> Given request: Copy all lines below exactly as written. Leave pictures out.

> Available data:
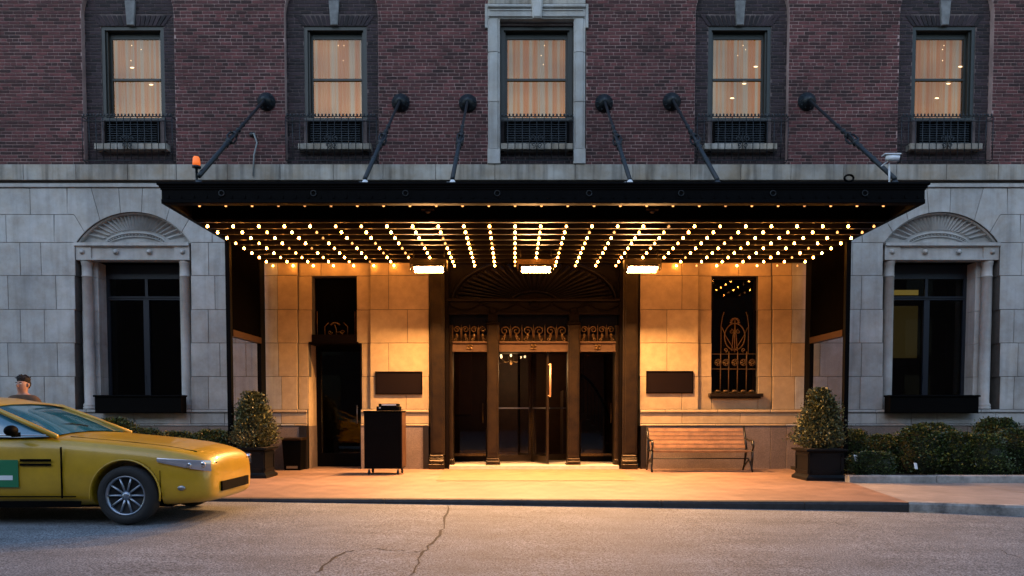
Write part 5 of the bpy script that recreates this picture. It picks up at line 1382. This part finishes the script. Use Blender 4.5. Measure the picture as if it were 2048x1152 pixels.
# u: halfwidth, zbottom, zdeck
TB = [(0,.56,.27,.64),(.05,.68,.22,.72),(.2,.79,.20,.79),(.5,.86,.19,.85),(.9,.90,.19,.90),(1.3,.91,.19,.935),(1.65,.91,.19,.97),(2.2,.91,.19,.975),(2.9,.91,.19,.985),(3.6,.91,.19,1.0),(4.1,.90,.20,1.03),(4.55,.86,.24,1.0),(4.75,.78,.30,.92),(4.82,.62,.4,.80)]
b = MB(); us = [0,.06,.2,.5,.55,.9,1.27,1.3,1.65,2.2,2.55,2.9,3.3,3.35,3.7,4.05,4.1,4.55,4.75,4.82]; vs = []; nk = None
for u in us:
    w_, zb, zt = interp(TB, u); h = zt-zb
    half = [(0,zb),(w_*.8,zb),(w_*.95,zb+.05),(w_*.99,zb+h*.25),(w_,zb+h*.5),(w_*.985,zb+h*.66),(w_*.955,zt-.09),(w_*.90,zt-.03),(w_*.72,zt+.005),(w_*.4,zt+.03),(0,zt+.038)]
    ring = half + [(-v,z) for v, z in reversed(half[1:-1])]
    nk = len(ring); vs += [T(u, v, z) for v, z in ring]
fs = [(i*nk+k, (i+1)*nk+k, (i+1)*nk+(k+1)%nk, i*nk+(k+1)%nk) for i in range(len(us)-1) for k in range(nk)]
fs += [tuple(range(nk)), tuple(reversed(range((len(us)-1)*nk, len(us)*nk)))]
b._add(vs, fs, True); body = b.build('body', M['yellow'], taxi)
ss = body.modifiers.new('sub', 'SUBSURF'); ss.levels = 2; ss.render_levels = 2
WU = (.87, 3.66)
cut = MB()
for u in WU:
    for s in (-1, 1):
        c = T(u, s*.80, .335); cut.lathe([(.375,-.25),(.375,.25)], c, 'y', 32)
cm = bpy.data.meshes.new('cutter'); cm.from_pydata([(v[0]-wloc(taxi).x, v[1]-wloc(taxi).y, v[2]-wloc(taxi).z) for v in cut.v], [], cut.f)
cm.materials.append(M['rubber'])
co = bpy.data.objects.new('cutter', cm); S.collection.objects.link(co); co.location = taxi.location
bo = body.modifiers.new('wells', 'BOOLEAN'); bo.object = co; bo.operation = 'DIFFERENCE'; bo.solver = 'EXACT'
bpy.context.view_layer.update()
dg = bpy.context.evaluated_depsgraph_get(); nm = bpy.data.meshes.new_from_object(body.evaluated_get(dg)); body.modifiers.clear(); body.data = nm
bpy.data.objects.remove(co)
# cabin
CB = [(1.72,.80,.97,.74,.995),(2.1,.82,.96,.70,1.17),(2.52,.83,.965,.66,1.335),(2.85,.83,.97,.645,1.39),(3.3,.83,.98,.64,1.40),(3.75,.82,.99,.65,1.345),(4.15,.80,1.01,.68,1.18),(4.5,.76,1.0,.70,1.02)]
def cabin_ring(r, off=0):
    u, wb, zb, wt, zt = r; e = off
    return [(wb+e,zb),(wb*.6+wt*.4+e, zb+(zt-zb)*.45),(wt+.02+e,zt-.05 if zt-zb > .1 else zt-.01),(wt-.06,zt-.012+e),(wt*.5,zt+.012+e),(0,zt+.02+e)]
vs = []; b = MB()
for r in CB:
    h = cabin_ring(r); ring = h + [(-v,z) for v, z in reversed(h[:-1])]; nk = len(ring); vs += [T(r[0], v, z) for v, z in ring]
b._add(vs, [(i*nk+k, (i+1)*nk+k, (i+1)*nk+k+1, i*nk+k+1) for i in range(len(CB)-1) for k in range(nk-1)], True)
b.build('windows', M['carglass'], taxi)
b = MB(); vs = []
RP = CB[2:6]; RPx = [(2.45,)+tuple(interp([c for c in CB], 2.45))] + RP + [(3.8,)+tuple(interp([c for c in CB], 3.8))]
for r in RPx:
    u, wb, zb, wt, zt = r; h = [(wt+.028,zt-.055),(wt+.012,zt-.022),(wt-.06,zt-.002),(wt*.5,zt+.022),(0,zt+.03)]; ring = h + [(-v,z) for v, z in reversed(h[:-1])]; nk = len(ring); vs += [T(u, v, z) for v, z in ring]
b._add(vs, [(i*nk+k, (i+1)*nk+k, (i+1)*nk+k+1, i*nk+k+1) for i in range(len(RPx)-1) for k in range(nk-1)], True); b.build('roof', M['yellow'], taxi)
for s in (-1, 1):
    b = MB(); b.tube([T(1.66,s*.80,.965), T(2.1,s*.735,1.15), T(2.5,s*.68,1.315), T(2.85,s*.668,1.36)], [.03,.028,.026,.02], 6); b.build('pillar', M['yellow'], taxi)
    b = MB(); b.tube([T(3.1,s*.835,.97), T(3.12,s*.76,1.2), T(3.14,s*.665,1.37)], .03, 6); b.build('pillar', M['yellow'], taxi); b = MB()
    b.tube([T(4.45,s*.78,1.0), T(4.1,s*.72,1.16), T(3.75,s*.665,1.33)], [.06,.055,.04], 6)
    b.build('pillar', M['yellow'], taxi)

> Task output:
Write part 5 of the bpy script that recreates this picture. It picks up at line 1382. This part finishes the script. Use Blender 4.5. Measure the picture as if it were 2048x1152 pixels.
# u: halfwidth, zbottom, zdeck
TB = [(0,.56,.27,.64),(.05,.68,.22,.72),(.2,.79,.20,.79),(.5,.86,.19,.85),(.9,.90,.19,.90),(1.3,.91,.19,.935),(1.65,.91,.19,.97),(2.2,.91,.19,.975),(2.9,.91,.19,.985),(3.6,.91,.19,1.0),(4.1,.90,.20,1.03),(4.55,.86,.24,1.0),(4.75,.78,.30,.92),(4.82,.62,.4,.80)]
b = MB(); us = [0,.06,.2,.5,.55,.9,1.27,1.3,1.65,2.2,2.55,2.9,3.3,3.35,3.7,4.05,4.1,4.55,4.75,4.82]; vs = []; nk = None
for u in us:
    w_, zb, zt = interp(TB, u); h = zt-zb
    half = [(0,zb),(w_*.8,zb),(w_*.95,zb+.05),(w_*.99,zb+h*.25),(w_,zb+h*.5),(w_*.985,zb+h*.66),(w_*.955,zt-.09),(w_*.90,zt-.03),(w_*.72,zt+.005),(w_*.4,zt+.03),(0,zt+.038)]
    ring = half + [(-v,z) for v, z in reversed(half[1:-1])]
    nk = len(ring); vs += [T(u, v, z) for v, z in ring]
fs = [(i*nk+k, (i+1)*nk+k, (i+1)*nk+(k+1)%nk, i*nk+(k+1)%nk) for i in range(len(us)-1) for k in range(nk)]
fs += [tuple(range(nk)), tuple(reversed(range((len(us)-1)*nk, len(us)*nk)))]
b._add(vs, fs, True); body = b.build('body', M['yellow'], taxi)
ss = body.modifiers.new('sub', 'SUBSURF'); ss.levels = 2; ss.render_levels = 2
WU = (.87, 3.66)
cut = MB()
for u in WU:
    for s in (-1, 1):
        c = T(u, s*.80, .335); cut.lathe([(.375,-.25),(.375,.25)], c, 'y', 32)
cm = bpy.data.meshes.new('cutter'); cm.from_pydata([(v[0]-wloc(taxi).x, v[1]-wloc(taxi).y, v[2]-wloc(taxi).z) for v in cut.v], [], cut.f)
cm.materials.append(M['rubber'])
co = bpy.data.objects.new('cutter', cm); S.collection.objects.link(co); co.location = taxi.location
bo = body.modifiers.new('wells', 'BOOLEAN'); bo.object = co; bo.operation = 'DIFFERENCE'; bo.solver = 'EXACT'
bpy.context.view_layer.update()
dg = bpy.context.evaluated_depsgraph_get(); nm = bpy.data.meshes.new_from_object(body.evaluated_get(dg)); body.modifiers.clear(); body.data = nm
bpy.data.objects.remove(co)
# cabin
CB = [(1.72,.80,.97,.74,.995),(2.1,.82,.96,.70,1.17),(2.52,.83,.965,.66,1.335),(2.85,.83,.97,.645,1.39),(3.3,.83,.98,.64,1.40),(3.75,.82,.99,.65,1.345),(4.15,.80,1.01,.68,1.18),(4.5,.76,1.0,.70,1.02)]
def cabin_ring(r, off=0):
    u, wb, zb, wt, zt = r; e = off
    return [(wb+e,zb),(wb*.6+wt*.4+e, zb+(zt-zb)*.45),(wt+.02+e,zt-.05 if zt-zb > .1 else zt-.01),(wt-.06,zt-.012+e),(wt*.5,zt+.012+e),(0,zt+.02+e)]
vs = []; b = MB()
for r in CB:
    h = cabin_ring(r); ring = h + [(-v,z) for v, z in reversed(h[:-1])]; nk = len(ring); vs += [T(r[0], v, z) for v, z in ring]
b._add(vs, [(i*nk+k, (i+1)*nk+k, (i+1)*nk+k+1, i*nk+k+1) for i in range(len(CB)-1) for k in range(nk-1)], True)
b.build('windows', M['carglass'], taxi)
b = MB(); vs = []
RP = CB[2:6]; RPx = [(2.45,)+tuple(interp([c for c in CB], 2.45))] + RP + [(3.8,)+tuple(interp([c for c in CB], 3.8))]
for r in RPx:
    u, wb, zb, wt, zt = r; h = [(wt+.028,zt-.055),(wt+.012,zt-.022),(wt-.06,zt-.002),(wt*.5,zt+.022),(0,zt+.03)]; ring = h + [(-v,z) for v, z in reversed(h[:-1])]; nk = len(ring); vs += [T(u, v, z) for v, z in ring]
b._add(vs, [(i*nk+k, (i+1)*nk+k, (i+1)*nk+k+1, i*nk+k+1) for i in range(len(RPx)-1) for k in range(nk-1)], True); b.build('roof', M['yellow'], taxi)
for s in (-1, 1):
    b = MB(); b.tube([T(1.66,s*.80,.965), T(2.1,s*.735,1.15), T(2.5,s*.68,1.315), T(2.85,s*.668,1.36)], [.03,.028,.026,.02], 6); b.build('pillar', M['yellow'], taxi)
    b = MB(); b.tube([T(3.1,s*.835,.97), T(3.12,s*.76,1.2), T(3.14,s*.665,1.37)], .03, 6); b.build('pillar', M['yellow'], taxi); b = MB()
    b.tube([T(4.45,s*.78,1.0), T(4.1,s*.72,1.16), T(3.75,s*.665,1.33)], [.06,.055,.04], 6)
    b.build('pillar', M['yellow'], taxi)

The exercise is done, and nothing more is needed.